As políticas de biocombustíveis dos EUA e da União Européia (UE) e os subsídios agrícolas foram alvos de ataques ontem em encontro internacional sobre segurança alimentar, mudança climática e bioenergia. Embora o alvo seja Washington e Bruxelas, o ataque afeta também o Brasil, com ameaça ao projeto brasileiro de criação de um mercado global de biocombustíveis, que passa pelo impulso dos EUA e da UE. A reunião de Roma não deve decidir nada, mas joga bases para o aprofundamento da discussão sobre o etanol.
Nesse cenário, Jacques Diouf, o diretor-geral da Agência das Nações Unidas para a Agricultura e a Alimentação (FAO), qualificou, diante de 50 chefes de Estado presentes, ser " incompreensível que subsídios valendo US$ 11 bilhões, US$ 12 bilhões em 2006 e tarifas protetoras tenham sido usados para desviar do consumo humano 100 milhões de toneladas de cereais para atender a sede de carburantes de carros " . Ele reclamou que " ninguém compreende " como os países ricos provocam distorção dos mercados mundiais com US$ 372 bilhões de ajuda a suas agriculturas em 2006 e, no entanto, não se encontrem US$ 30 bilhões para permitir a 862 milhões de famintos poder se alimentar.
Diouf insistiu que tampouco se compreende que na luta contra o aquecimento climático se possa criar um mercado de carbono de US$ 64 bilhões nos países ricos, mas que a comunidade internacional seja incapaz de financiar o combate ao desmatamento das florestas de 13 milhões de hectares por ano. O diretor-geral da FAO alertou para as conseqüências sociais e políticas " trágicas " nos diferentes continentes, com protestos e mortes nas ruas " que podem colocar em perigo a paz e a segurança no mundo " .
A explosão dos preços de produtos agrícolas e do petróleo provocam enormes debates sobre a pertinência de investimentos no biocarburantes, mas poucos são os que se arriscam a tratar o etanol como um vilão. A mais vigorosa defesa do etanol partiu do presidente Luiz Inácio Lula da Silva. Ele qualificou de " uma burla " a " cortina de fumaça lançada por lobbies poderosos " que atribuem a produção do etanol pela inflação do preço dos aumentos.
Ele apontou que a inflação do preço dos alimentos resulta da alta do petróleo, que afeta os custos de fertilizantes e fretes; das mudanças cambiais e da especulação nos mercados financeiros; das quedas nos estoques mundiais; do aumento do consumo de alimentos em países em desenvolvimento como China, Índia e Brasil; e, sobretudo, a manutenção de " absurdas políticas protecionistas na agricultura dos países ricos " . Cristina Kirchner, a presidente da Argentina, apontou também o peso da especulação das commodities e do petróleo, mas não mencionou o termo " etanol " .

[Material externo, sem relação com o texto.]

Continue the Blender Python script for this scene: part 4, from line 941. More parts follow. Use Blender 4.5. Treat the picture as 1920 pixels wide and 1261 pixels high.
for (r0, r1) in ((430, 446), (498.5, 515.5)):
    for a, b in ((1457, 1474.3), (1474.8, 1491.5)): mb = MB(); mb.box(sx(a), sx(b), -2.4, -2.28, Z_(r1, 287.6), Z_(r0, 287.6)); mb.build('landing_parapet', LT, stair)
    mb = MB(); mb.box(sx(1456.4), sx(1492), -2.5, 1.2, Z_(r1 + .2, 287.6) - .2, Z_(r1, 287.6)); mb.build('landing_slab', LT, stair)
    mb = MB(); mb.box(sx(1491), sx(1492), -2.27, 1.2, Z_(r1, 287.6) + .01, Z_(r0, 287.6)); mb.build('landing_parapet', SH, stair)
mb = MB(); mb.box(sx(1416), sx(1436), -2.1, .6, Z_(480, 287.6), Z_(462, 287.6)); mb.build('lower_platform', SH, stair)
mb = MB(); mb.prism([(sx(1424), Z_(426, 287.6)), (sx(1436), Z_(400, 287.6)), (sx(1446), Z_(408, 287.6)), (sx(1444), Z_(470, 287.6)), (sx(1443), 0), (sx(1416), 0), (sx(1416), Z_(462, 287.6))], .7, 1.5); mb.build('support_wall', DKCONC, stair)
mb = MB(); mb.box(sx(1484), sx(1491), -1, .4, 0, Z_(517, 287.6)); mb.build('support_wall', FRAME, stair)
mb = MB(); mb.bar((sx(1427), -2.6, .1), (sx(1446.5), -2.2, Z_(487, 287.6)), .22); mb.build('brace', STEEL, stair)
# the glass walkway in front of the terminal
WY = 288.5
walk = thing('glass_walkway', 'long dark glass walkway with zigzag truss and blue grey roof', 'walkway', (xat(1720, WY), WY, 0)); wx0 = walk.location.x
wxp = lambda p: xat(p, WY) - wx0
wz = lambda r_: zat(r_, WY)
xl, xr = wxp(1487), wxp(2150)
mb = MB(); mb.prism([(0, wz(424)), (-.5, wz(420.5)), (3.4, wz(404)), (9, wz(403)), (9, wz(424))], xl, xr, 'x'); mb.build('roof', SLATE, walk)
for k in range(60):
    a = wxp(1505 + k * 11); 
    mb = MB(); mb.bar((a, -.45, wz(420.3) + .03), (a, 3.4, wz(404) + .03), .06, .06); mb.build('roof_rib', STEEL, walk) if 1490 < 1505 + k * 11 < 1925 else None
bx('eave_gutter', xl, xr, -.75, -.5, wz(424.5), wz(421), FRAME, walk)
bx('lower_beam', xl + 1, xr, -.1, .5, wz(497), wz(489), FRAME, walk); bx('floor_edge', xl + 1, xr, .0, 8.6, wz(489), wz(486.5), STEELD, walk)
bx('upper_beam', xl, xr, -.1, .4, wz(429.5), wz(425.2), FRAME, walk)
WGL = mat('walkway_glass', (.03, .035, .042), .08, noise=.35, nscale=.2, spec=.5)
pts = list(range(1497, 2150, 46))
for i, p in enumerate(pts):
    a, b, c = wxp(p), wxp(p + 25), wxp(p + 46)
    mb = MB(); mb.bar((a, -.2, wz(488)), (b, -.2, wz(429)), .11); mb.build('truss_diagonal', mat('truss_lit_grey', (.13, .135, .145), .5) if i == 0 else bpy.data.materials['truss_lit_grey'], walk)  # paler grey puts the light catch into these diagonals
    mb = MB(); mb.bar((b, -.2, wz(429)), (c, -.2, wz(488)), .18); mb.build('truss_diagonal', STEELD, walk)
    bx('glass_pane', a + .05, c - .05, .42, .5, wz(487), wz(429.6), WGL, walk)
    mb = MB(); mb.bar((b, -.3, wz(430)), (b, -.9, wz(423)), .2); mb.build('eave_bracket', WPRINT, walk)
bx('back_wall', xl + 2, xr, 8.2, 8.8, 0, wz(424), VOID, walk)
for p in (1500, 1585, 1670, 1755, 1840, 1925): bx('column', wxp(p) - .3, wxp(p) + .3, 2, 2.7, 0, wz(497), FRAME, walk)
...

Por sua vez, o secretário de agricultura dos EUA, Ed Schaffer, retrucou que subsídios agrícolas devem ser tratados na Rodada Doha. Ele prevê alta de 40% este ano no preço dos alimentos globalmente, dos quais só 2 s 3% seria resultado da expansão de biocombustíveis. Insistiu que Washington está " comprometido " em produção e uso sustentável de biocombustíveis. E anunciou que o país vai gastar US$ 5 bilhões entre 2008/2009 no combate a fome global. Danilo Turk, presidente da Eslovênia, na presidência rotativa da UE, insistiu que a produção européia de biocombustíveis teve " até agora " pouco impacto nos preços globais de alimentos, porque essa produção usa menos de 1% dos cereais do velho continente.
O primeiro-ministro do Japão, Yasuo Fukuda, sugeriu em todo caso acelerar pesquisa de etanol da segunda geração para não afetar produção de alimentos. Na mesma linha, Nicolas Sarkozy, presidente da França, que assumirá em julho a presidência da UE, argumentou que biocarburante de segunda geração permitirá produção cinco vezes maior na mesma área de hoje, reservando o máximo de hectares para a produção agrícola.
Documento distribuído pela mostra que o etanol da cana do Brasil pode reduzir 80% a 90% das emissões de gases de efeito-estufa se comparado ao uso de petróleo, graças sobretudo a sua produtividade. O de milho pode reduzir em 10% a 30%. Já o biocombustível de segunda geração poderiam reduzir em até 90. Enquanto os líderes políticos se manifestavam em Roma, líderes industriais de EUA, Europa e Canadá defenderam em carta à FAO que se evitem a condenação ou ações que possam colocar em risco o desenvolvimento do etanol.